Jason Spanger, lighting project manager for Werner Electric Supply, Appleton, WI, has an interesting take on Li-Fi.

Wi-Fi has become a fundamental part of our everyday lives, taking the data-transfer industry by storm since the 1990s. Most of us don’t even think about our Wi-Fi until we need to reset the modem or it slows down. Now, there’s a new solution for data transfer and all you need to do is turn on the lights.

Light Fidelity, otherwise known as Li-Fi, is a visible light communications (VLC) system. This means your common household LED (light-emitting diodes) light bulbs can now run your internet at the speed of light, boosting speeds of up to 224 gigabits per second when compared to Wi-Fi, which runs through radio waves, or at the speed of sound. This means that wherever you have a light on, you can have your internet devices on and be connected to ultra-fast internet. This new technology isn’t far off in the future either. Werner Electric Supply is one electrical supplier that is gearing up for this new technology.

Increased connectivity speeds, like what Li-Fi provides are critical, as connected devices are forecasted to increase to 20 billion users by the year 2020. This new technology is helping businesses and technology users alike, prepare for the needs of the future.

If you want to get technical, here’s how it all breaks down. Li-Fi allows data to be transmitted by fine-tuning the intensity of light. That light is then received by a photo-sensitive detector, where the light signal is turned into electronic form. All of this transforming and transmitting is undetectable to the human eye, but results in a faster, more secure connection.
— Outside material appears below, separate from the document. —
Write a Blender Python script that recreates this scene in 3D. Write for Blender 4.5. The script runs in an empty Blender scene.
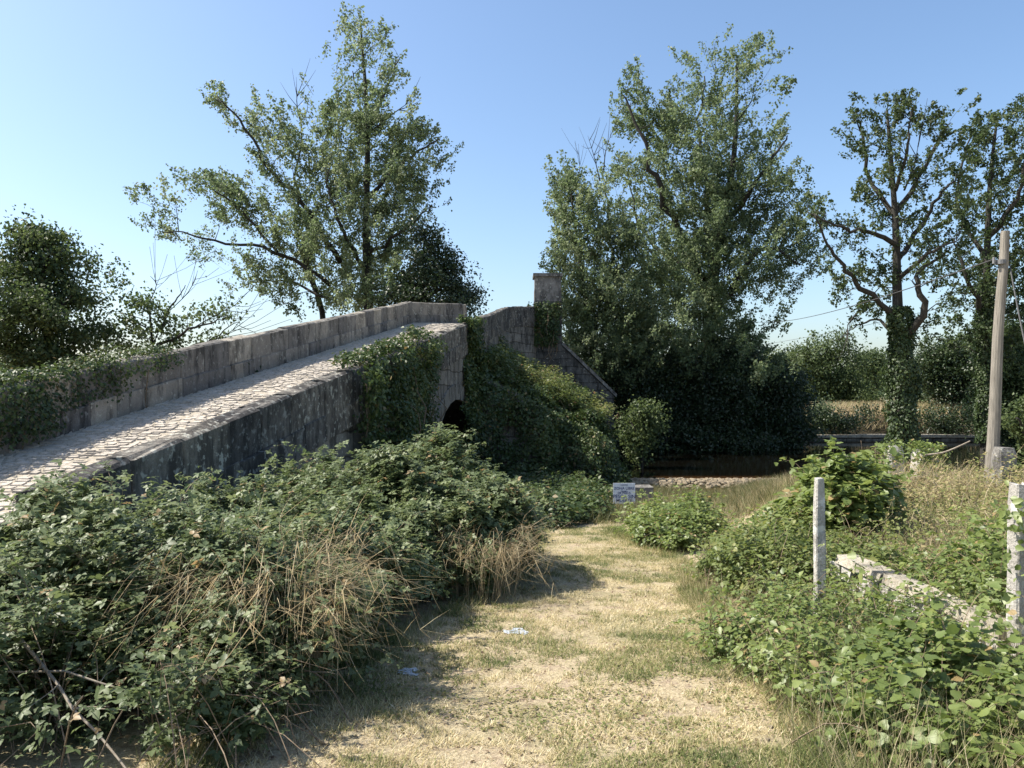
import bpy, math, random
import numpy as np
from mathutils import Vector

C = bpy.context.scene.collection
F, HY, EYE = 760.0, 390.0, 1.6
R = math.radians

def P(px, py, Y):
    """photo pixel + distance -> world point"""
    return np.array([(px-512)/F*Y, Y, EYE-(py-HY)/F*Y])

# ------------------------------------------------------------------ noise
def _hash(ix, iy, iz, seed):
    h = (ix*374761393 + iy*668265263 + iz*2147483647*3 + seed*974711) & 0xffffffff
    h = ((h ^ (h >> 13))*1274126177) & 0xffffffff
    h = ((h ^ (h >> 16))*2246822519) & 0xffffffff
    return ((h ^ (h >> 15)) & 0xffff)/65535.0

def vnoise(p, scale=1.0, seed=0):
    p = np.asarray(p, float)*scale
    i = np.floor(p).astype(np.int64); f = p-i; f = f*f*(3-2*f)
    out = 0
    for dx in (0, 1):
        for dy in (0, 1):
            for dz in (0, 1):
                w = (f[..., 0] if dx else 1-f[..., 0])*(f[..., 1] if dy else 1-f[..., 1])*(f[..., 2] if dz else 1-f[..., 2])
                out = out + w*_hash(i[..., 0]+dx, i[..., 1]+dy, i[..., 2]+dz, seed)
    return out

def n2(x, y, scale, seed=0):
    return vnoise(np.stack([x, y, np.zeros_like(x)], -1), scale, seed)

def sst(a, b, x):
    t = np.clip((x-a)/(b-a), 0, 1)
    return t*t*(3-2*t)

# ------------------------------------------------------------------ terrain
WATER = -2.1
def ground_z(x, y):
    x = np.asarray(x, float); y = np.asarray(y, float)
    yc = np.clip(y, -6, 27)
    left = -0.075*yc
    right = -0.02*yc-0.11*np.clip(yc-15.5, 0, None)
    t = sst(2.2, 4.2, x-0.03*yc-0.22*np.clip(yc-8.5, 0, None))
    z = left*(1-t)+right*t
    z = z-1.15*sst(-3.4, -5.2, x-0.10*yc)
    z = z+0.05*(n2(x, y, .45, 3)-.5)+0.03*(n2(x, y, 1.7, 4)-.5)
    ynear = 27+1.2*(n2(x, y*0, .12, 5)-.5)*sst(8, 30, np.abs(x))
    z = z+(-3.3-z)*sst(ynear, ynear+3.0, y)
    yfar = 46+12*sst(12, 18, x)+1.5*(n2(x, y*0, .15, 6)-.5)
    bank = -0.15+0.3*(n2(x, y, .2, 8)-.5)+np.clip(y-60, 0, None)*0.004
    hill = 14*sst(190, 420, y)*(.55+.6*n2(x, y*0, .006, 9))
    z = z+(bank+hill-z)*sst(yfar, yfar+2.2, y)
    return z

# ------------------------------------------------------------------ object helpers
def link(o, parent=None):
    C.objects.link(o)
    if parent is not None:
        o.parent = parent
    return o

def thing(name, label, cat, loc=(0, 0, 0), group=None):
    o = bpy.data.objects.new(name, None)
    o.empty_display_size = .3
    o.location = [float(v) for v in loc]
    link(o)
    o['label'] = label; o['category'] = cat
    if group: o['group'] = group
    return o

def tag(o, label, cat, group=None, kind=None):
    if label: o['label'] = label
    if cat: o['category'] = cat
    if group: o['group'] = group
    if kind: o['kind'] = kind
    return o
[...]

Another key advantage to Li-Fi is that it is more secure than Wi-Fi, and in this digital age, all businesses understand the danger of online breaches and improving cybersecurity.

There’s also no interference with Li-Fi like there can be with radio frequency technology. Wi-Fi is vulnerable to interference from a wide range of devices, such as phones, microwaves and neighboring Wi-Fi networks. Li-Fi is not at risk of being interrupted by any of these devices.

On the downside, unlike the radio waves used in Wi-Fi, light cannot travel through walls, which means Li-Fi is contained to a single space. And when the light is off, it’s not transmitting a Li-Fi signal and when the light is on, it transmits signal only to the area where the light is shining.

 The future is constantly changing and technology is only improving so get ready to improve your internet and make your searching capabilities faster and more secure.